EXERCISE TASK: In the material below, find how many lines contain the string "scene". Write only that number.
::: MATERIAL PROVIDED :::
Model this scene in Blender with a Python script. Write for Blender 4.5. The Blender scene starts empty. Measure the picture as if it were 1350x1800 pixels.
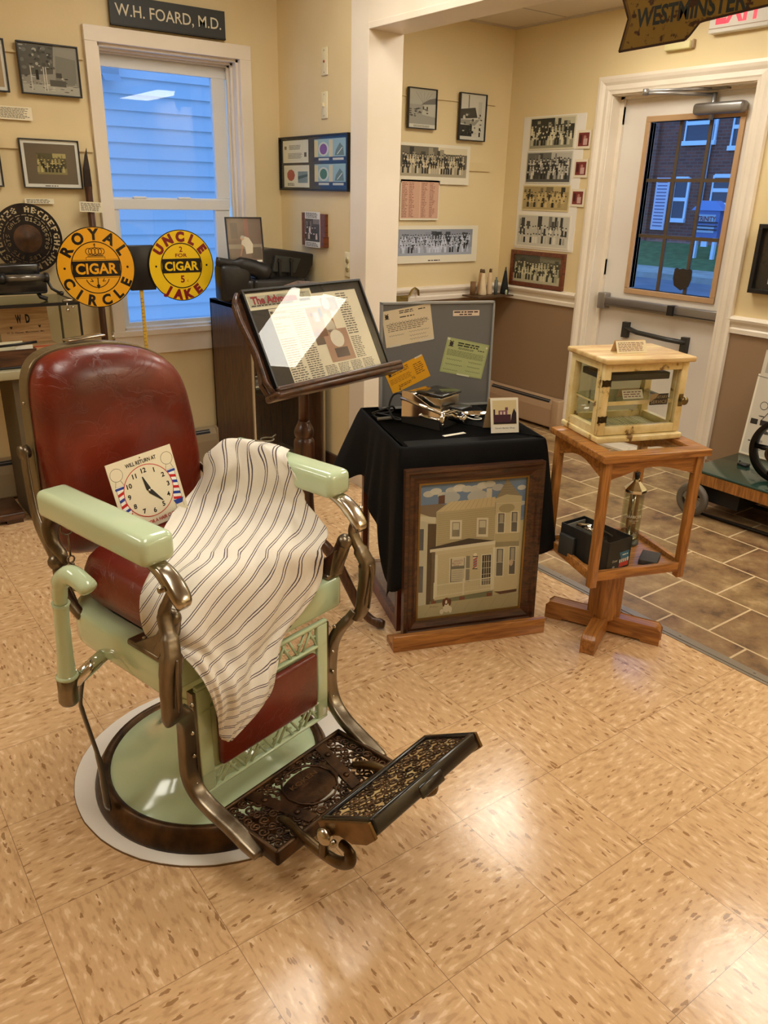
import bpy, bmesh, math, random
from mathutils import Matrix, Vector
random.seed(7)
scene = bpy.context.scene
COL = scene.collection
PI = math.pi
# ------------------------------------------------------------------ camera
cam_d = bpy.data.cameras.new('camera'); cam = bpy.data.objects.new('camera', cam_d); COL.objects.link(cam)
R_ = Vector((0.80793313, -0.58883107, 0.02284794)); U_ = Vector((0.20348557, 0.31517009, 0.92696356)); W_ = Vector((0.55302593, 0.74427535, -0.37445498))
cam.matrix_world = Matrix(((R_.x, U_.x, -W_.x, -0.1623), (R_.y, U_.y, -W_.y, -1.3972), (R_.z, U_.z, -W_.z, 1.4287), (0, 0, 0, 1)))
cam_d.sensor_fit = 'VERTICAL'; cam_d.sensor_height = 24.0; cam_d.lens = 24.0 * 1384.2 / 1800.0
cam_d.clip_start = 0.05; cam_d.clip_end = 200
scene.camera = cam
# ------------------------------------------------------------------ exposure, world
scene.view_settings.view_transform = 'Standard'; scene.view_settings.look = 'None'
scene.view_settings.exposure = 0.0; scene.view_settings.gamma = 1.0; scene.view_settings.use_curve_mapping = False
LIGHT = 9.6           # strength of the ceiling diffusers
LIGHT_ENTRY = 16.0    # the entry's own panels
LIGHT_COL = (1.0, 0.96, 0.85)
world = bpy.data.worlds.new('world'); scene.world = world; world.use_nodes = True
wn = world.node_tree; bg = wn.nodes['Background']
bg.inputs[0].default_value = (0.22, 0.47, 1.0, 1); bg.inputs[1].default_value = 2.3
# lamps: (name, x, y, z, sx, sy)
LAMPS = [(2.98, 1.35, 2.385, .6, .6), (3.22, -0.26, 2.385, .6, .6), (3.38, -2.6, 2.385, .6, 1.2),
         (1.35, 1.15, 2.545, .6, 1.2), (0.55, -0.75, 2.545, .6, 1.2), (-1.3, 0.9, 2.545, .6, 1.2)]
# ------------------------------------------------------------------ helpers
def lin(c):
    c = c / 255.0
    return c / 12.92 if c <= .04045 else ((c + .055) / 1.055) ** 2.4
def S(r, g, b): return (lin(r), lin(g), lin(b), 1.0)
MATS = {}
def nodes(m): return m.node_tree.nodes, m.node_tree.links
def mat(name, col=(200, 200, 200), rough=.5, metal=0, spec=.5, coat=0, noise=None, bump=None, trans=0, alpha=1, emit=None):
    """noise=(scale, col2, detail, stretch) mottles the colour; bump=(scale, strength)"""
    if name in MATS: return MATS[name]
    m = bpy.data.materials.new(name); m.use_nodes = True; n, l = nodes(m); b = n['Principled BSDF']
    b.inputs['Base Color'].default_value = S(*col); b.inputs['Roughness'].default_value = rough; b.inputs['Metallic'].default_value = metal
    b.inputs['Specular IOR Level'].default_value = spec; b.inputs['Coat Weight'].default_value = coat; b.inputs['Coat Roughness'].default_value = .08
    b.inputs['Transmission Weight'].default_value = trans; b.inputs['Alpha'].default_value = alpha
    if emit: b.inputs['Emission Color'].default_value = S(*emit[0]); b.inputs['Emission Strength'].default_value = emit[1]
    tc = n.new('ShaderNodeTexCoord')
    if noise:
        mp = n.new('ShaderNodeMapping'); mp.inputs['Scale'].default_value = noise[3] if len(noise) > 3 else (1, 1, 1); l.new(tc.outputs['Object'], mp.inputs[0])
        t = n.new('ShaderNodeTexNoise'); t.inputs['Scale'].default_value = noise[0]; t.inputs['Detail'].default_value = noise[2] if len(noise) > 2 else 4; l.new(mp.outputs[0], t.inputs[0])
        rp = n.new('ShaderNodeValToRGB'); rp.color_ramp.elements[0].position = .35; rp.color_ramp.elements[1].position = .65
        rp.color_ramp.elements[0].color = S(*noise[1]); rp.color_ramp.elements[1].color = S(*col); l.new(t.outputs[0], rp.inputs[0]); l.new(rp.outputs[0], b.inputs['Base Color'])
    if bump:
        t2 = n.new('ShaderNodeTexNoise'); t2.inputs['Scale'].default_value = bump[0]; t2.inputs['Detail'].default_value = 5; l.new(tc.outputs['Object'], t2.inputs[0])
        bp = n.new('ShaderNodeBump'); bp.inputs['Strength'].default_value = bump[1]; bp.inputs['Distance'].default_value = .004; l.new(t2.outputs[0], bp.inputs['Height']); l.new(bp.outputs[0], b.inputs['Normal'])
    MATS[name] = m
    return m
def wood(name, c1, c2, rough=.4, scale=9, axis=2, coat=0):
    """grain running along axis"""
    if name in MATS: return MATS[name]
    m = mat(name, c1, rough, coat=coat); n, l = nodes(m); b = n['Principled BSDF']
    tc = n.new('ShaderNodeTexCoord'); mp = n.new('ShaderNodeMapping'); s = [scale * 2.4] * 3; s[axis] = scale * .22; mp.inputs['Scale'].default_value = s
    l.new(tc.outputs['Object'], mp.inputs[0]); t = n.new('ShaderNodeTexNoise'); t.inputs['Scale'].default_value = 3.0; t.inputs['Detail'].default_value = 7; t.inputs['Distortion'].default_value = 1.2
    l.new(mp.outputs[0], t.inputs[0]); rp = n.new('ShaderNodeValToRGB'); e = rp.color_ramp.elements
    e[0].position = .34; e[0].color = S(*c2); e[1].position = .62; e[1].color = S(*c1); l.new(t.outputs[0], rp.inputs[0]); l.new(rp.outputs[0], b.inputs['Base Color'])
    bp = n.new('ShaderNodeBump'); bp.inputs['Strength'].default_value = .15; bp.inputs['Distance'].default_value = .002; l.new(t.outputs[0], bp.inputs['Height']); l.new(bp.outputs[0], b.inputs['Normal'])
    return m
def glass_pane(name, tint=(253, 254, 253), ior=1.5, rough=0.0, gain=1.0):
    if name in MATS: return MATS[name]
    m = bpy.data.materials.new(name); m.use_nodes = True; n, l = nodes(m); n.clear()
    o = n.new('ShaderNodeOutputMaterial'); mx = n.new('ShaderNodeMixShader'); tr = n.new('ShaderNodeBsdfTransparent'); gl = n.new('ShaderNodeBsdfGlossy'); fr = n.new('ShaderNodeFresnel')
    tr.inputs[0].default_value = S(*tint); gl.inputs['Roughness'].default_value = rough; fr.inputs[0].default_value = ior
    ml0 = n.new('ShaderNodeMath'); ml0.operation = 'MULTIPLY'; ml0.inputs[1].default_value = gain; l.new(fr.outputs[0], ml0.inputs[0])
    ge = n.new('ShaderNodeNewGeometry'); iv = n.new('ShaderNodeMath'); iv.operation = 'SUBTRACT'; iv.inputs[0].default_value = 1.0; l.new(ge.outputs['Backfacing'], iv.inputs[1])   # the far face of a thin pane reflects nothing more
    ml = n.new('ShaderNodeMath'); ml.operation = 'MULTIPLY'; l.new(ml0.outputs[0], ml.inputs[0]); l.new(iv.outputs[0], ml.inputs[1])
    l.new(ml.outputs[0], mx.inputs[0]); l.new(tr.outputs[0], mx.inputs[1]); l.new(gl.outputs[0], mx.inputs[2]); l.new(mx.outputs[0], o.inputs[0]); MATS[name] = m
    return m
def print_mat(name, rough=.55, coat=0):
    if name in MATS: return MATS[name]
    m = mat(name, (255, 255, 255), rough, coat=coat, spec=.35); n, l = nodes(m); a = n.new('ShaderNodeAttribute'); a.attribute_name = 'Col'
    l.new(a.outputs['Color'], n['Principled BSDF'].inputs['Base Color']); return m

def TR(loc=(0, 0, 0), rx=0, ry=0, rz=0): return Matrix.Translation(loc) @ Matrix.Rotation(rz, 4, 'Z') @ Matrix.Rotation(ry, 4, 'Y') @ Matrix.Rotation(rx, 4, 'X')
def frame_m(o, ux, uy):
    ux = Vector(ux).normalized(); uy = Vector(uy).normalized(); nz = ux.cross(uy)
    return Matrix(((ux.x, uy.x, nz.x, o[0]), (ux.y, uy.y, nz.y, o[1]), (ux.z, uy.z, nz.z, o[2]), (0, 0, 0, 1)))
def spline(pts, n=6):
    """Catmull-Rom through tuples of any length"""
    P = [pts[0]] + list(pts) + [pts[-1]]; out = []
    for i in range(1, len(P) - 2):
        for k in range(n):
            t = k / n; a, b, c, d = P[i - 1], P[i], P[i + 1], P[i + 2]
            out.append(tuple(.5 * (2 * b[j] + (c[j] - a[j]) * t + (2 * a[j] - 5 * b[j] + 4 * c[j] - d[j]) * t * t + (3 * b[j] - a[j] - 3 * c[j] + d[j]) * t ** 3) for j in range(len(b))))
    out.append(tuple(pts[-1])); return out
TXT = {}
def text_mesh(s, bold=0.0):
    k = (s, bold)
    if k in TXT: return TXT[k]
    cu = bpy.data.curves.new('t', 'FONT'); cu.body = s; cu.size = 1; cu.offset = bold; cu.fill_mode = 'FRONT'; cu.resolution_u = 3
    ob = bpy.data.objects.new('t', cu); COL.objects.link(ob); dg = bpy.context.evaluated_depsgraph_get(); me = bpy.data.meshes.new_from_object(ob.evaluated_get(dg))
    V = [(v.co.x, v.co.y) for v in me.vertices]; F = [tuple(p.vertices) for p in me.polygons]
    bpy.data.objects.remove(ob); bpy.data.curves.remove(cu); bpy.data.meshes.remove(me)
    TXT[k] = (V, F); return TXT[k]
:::
SOLVED EXERCISE: 7